As it turned out, the Senate failed to deal a death blow to the ACA last week. That was thanks, in large part, to people who put their own bodies on the line to occupy Congressional offices, to risk getting zip-tied in their wheelchairs and jailed in conditions that jeopardized their own health. Long-standing groups like ADAPT led the way with civil disobedience, making the health-care repeal more impossible by the hour. It was these actions that made it very clear that identities and bodies are inseparable from the “real issues.”

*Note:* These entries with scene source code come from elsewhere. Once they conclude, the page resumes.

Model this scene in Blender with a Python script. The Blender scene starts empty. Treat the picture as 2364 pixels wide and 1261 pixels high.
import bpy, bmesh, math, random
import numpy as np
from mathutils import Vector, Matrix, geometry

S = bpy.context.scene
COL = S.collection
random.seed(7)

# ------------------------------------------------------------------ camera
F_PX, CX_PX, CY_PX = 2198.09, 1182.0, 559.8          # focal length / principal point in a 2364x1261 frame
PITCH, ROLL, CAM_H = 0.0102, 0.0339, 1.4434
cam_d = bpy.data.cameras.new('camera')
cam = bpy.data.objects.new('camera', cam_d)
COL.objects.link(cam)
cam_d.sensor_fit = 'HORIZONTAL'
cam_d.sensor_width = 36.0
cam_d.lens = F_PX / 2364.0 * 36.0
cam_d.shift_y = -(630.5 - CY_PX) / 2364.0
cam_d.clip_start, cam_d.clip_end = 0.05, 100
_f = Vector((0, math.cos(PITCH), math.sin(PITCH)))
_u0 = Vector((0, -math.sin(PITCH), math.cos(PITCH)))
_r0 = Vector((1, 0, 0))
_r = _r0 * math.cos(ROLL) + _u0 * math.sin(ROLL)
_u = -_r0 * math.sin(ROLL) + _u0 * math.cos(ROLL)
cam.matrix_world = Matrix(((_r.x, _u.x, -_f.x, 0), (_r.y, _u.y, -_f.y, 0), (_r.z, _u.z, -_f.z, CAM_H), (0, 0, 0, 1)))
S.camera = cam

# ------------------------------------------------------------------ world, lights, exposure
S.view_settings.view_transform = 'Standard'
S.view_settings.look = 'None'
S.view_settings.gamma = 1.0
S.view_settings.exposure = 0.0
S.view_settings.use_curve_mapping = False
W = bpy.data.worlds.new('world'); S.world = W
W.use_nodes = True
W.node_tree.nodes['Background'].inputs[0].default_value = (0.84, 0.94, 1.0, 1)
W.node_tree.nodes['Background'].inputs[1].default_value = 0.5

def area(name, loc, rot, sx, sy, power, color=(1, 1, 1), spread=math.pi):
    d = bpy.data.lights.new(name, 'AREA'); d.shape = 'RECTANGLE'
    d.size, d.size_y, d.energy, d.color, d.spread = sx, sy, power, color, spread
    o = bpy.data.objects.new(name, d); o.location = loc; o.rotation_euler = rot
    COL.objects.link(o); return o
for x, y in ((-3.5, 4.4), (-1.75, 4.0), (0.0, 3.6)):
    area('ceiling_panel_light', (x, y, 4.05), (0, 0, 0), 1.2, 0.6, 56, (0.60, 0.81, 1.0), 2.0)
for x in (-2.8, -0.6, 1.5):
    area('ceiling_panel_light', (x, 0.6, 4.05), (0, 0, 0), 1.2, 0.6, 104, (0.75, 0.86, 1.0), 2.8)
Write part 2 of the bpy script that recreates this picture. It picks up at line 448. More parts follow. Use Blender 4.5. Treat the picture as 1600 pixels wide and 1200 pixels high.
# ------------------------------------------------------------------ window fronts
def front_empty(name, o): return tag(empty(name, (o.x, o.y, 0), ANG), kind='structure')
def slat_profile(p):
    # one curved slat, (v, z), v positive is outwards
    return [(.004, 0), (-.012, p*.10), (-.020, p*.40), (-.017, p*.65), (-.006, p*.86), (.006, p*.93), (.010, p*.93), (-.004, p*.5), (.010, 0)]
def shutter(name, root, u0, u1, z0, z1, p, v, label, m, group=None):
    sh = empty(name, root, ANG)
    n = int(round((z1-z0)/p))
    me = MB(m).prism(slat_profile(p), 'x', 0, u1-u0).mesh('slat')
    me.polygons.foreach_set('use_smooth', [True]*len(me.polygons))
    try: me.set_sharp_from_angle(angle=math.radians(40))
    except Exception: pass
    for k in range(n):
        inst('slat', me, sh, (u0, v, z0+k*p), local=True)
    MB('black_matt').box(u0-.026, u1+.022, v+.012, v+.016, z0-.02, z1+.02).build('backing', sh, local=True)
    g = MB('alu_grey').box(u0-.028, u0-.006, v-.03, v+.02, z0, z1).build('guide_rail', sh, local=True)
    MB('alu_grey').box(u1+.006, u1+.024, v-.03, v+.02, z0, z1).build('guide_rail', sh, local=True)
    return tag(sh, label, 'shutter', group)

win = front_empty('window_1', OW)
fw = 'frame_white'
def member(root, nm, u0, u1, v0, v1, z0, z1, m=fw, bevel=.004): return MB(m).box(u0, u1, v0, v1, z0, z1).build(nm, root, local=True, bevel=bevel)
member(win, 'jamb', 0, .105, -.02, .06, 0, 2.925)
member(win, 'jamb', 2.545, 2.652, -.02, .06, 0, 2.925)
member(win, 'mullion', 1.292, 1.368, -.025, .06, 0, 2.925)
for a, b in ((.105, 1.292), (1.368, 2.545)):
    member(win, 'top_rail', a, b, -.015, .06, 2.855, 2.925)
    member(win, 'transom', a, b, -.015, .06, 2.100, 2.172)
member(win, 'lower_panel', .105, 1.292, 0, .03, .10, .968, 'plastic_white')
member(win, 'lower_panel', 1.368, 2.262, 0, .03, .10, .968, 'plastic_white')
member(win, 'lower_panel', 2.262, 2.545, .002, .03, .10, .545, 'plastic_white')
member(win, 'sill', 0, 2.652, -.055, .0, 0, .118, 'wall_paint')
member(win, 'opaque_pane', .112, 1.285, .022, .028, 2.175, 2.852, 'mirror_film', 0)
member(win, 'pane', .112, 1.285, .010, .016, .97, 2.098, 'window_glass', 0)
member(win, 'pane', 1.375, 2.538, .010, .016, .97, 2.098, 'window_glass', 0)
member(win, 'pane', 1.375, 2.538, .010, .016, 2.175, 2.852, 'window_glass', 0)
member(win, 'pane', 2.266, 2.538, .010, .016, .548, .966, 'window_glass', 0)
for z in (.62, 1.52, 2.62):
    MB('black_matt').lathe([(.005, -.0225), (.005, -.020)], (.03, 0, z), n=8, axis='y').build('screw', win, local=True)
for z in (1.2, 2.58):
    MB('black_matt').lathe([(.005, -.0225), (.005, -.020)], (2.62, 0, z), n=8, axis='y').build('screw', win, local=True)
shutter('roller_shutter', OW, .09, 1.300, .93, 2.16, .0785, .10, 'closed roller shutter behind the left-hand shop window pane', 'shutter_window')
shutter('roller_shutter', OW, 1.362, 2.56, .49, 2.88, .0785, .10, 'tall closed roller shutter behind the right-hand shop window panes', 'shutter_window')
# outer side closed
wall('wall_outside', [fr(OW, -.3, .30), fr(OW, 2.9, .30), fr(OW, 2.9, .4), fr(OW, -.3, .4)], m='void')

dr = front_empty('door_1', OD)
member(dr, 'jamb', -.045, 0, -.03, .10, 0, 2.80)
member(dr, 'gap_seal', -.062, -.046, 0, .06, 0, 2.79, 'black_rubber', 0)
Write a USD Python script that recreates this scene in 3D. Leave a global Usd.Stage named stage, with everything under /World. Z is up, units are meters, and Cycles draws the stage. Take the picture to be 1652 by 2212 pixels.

And there was this twist. Reportedly, House Republicans told the president they wouldn’t get the money for his planned “transparent” border wall if they couldn’t find a way to also block funds for service members seeking trans health care. With three Tweets, Trump found a way to weaponize the dignity of trans Americans in service of building a wall with his name on it, to make immigration to the United States more dangerous, even deadly. This was never a distraction. It was the point.